Non è la prima volta che delle tecniche di realizzazione, come quelle praticate dallo yoga e dall’esicasmo, sono comparate e valutate nelle loro comuni caratteristiche e nelle loro differenze: in un importante libro di qualche anno fa, Esicasmo e Yoga – e oggi in imminente nuova edizione aggiornata per le Edizioni WriteUp di Roma – Flavio Poli aveva messo a confronto i due importanti sistemi meditativi. Il Poli aveva rapidamente ma con grande chiarezza passato in rassegna le varie tendenze nello studio delle mistiche, e quindi affrontato in un’ampia sintesi storica il problema dei possibili contatti fra l’India e il mondo mediterraneo prima e dopo l’avvento dell’Islam. Sia il Toti che il Poli hanno esaminato temi di portata veramente vasta, riassunte le varie opinioni e le soluzioni proposte di volta in volta dai principali indirizzi di studio. Dopo l’analisi molto dettagliata delle due vie spirituali indù ed esicasta ‒ con frequenti riferimenti anche alla tradizione islamica ‒ entrambi gli autori sembrano propendere per una parentela piuttosto profonda fra i due atteggiamenti; questa parentela, tuttavia, non è, o almeno non è soltanto, dovuta a determinate influenze e contatti storici, pure possibili, né ad un preteso e quanto mai opinabile comune sostrato simbolico.

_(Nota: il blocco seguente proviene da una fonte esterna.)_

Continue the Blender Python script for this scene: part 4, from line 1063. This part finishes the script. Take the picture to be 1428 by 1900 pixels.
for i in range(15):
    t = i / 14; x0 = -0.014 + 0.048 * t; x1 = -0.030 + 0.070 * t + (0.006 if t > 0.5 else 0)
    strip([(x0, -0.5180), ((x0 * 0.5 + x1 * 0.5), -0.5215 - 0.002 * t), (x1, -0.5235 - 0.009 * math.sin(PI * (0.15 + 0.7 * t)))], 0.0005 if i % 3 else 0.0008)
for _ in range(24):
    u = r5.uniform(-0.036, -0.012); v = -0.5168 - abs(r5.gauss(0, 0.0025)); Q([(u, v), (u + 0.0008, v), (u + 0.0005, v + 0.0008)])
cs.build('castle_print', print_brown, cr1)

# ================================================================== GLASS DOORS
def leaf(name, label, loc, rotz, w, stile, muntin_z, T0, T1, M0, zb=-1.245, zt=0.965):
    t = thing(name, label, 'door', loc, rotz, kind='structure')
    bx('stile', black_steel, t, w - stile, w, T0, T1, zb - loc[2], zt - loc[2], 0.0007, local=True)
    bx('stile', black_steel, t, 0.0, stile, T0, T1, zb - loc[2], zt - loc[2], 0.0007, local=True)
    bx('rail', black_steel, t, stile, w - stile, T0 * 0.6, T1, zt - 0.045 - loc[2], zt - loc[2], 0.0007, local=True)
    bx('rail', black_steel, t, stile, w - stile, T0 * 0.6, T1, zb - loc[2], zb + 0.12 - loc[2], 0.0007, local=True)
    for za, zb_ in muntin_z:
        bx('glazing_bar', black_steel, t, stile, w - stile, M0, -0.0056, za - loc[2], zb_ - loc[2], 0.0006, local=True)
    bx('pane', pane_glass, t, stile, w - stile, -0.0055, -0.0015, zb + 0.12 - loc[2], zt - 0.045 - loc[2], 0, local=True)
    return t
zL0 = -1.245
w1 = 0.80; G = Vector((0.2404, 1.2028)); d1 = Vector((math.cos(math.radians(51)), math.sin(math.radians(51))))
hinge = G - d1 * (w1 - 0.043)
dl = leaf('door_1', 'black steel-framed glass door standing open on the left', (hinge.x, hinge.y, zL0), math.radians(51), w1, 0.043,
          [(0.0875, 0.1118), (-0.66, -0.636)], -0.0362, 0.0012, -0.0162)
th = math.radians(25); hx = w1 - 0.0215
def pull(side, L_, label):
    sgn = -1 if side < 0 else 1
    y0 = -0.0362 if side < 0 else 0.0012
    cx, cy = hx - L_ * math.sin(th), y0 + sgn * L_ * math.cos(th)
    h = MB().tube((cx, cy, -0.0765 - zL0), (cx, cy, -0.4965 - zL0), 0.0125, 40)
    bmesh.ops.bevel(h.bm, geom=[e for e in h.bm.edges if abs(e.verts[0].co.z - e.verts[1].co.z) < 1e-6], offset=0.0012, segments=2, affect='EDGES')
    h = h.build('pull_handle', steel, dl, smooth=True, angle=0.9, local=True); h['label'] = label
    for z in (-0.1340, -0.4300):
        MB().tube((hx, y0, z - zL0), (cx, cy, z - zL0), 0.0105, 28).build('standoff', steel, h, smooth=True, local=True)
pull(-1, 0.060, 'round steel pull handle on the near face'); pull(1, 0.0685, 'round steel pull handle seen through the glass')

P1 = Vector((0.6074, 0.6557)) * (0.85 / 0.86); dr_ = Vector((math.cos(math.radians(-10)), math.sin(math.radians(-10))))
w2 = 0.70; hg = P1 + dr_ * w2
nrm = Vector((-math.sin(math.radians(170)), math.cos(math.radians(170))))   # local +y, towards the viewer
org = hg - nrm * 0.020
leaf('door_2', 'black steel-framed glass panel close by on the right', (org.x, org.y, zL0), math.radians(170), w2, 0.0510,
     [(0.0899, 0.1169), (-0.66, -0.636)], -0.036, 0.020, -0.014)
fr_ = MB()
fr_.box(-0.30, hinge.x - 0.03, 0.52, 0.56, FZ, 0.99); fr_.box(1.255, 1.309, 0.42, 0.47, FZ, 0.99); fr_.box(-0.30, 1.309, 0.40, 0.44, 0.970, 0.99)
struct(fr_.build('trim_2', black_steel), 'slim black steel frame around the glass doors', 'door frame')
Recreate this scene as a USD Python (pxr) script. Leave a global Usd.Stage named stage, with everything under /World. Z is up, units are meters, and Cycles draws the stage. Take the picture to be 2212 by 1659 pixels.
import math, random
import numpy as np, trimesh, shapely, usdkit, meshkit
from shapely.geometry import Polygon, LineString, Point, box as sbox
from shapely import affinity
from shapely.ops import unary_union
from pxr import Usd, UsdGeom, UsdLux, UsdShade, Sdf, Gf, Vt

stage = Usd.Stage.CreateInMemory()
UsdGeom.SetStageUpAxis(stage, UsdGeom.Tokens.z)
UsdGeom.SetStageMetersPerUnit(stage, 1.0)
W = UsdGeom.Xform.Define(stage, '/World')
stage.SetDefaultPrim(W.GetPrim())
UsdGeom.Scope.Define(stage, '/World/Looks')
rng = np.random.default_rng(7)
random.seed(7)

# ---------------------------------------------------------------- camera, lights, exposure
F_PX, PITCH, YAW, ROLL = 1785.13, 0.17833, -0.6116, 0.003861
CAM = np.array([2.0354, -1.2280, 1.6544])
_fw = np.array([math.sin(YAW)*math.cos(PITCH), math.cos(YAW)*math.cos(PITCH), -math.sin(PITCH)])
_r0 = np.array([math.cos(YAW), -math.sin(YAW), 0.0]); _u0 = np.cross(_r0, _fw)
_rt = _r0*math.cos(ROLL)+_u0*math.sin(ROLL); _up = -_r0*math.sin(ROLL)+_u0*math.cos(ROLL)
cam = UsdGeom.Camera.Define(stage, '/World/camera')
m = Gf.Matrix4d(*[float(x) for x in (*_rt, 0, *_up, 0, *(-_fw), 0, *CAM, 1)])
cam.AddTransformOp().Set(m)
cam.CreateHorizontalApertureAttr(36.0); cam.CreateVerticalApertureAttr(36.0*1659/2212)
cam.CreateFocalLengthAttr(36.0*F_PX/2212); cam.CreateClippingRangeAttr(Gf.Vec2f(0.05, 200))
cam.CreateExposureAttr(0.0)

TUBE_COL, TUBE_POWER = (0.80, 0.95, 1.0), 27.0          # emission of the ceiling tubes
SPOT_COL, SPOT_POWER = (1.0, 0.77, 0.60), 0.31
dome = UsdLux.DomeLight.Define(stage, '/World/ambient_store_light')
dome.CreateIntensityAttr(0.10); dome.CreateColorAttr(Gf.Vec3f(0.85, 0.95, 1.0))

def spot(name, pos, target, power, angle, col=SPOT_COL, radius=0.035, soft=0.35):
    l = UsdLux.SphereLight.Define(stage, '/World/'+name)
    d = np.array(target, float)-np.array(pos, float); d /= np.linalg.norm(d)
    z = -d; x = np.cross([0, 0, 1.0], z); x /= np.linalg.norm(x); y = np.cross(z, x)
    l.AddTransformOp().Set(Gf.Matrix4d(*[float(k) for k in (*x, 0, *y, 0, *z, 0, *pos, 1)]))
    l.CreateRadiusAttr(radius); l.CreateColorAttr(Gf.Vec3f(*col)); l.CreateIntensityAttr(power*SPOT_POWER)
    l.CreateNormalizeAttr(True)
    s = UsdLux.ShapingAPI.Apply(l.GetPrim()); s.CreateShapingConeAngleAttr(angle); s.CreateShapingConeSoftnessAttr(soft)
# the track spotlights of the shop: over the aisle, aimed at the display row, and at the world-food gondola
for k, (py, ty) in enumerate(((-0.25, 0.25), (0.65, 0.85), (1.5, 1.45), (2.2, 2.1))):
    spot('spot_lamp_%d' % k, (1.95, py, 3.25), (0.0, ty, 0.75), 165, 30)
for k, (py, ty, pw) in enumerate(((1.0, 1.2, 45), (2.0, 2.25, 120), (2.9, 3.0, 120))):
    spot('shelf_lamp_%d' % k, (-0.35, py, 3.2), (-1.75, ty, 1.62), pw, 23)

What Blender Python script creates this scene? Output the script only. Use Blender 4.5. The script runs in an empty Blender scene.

Al di là da ogni precomprensione dottrinale, la distinzione tra estasi quale «uscita visionaria dal corpo» ed «enstasi» quale «ritorno in sé», presente nella teologia sottesa all’esicasmo, è nell’analisi di Toti, legata al carattere dell’antropologia cristiano-orientale ed alla nozione di epektasis, inizialmente abbozzata da Ireneo e Origene e sistematizzata da Gregorio di Nissa, una sorta di inclinazione infinita verso il divino. Una condizione interiore simile a quella che nell’antico ermetismo rendeva l’uomo simile a quel Dio tanto anelato ma mai afferrato.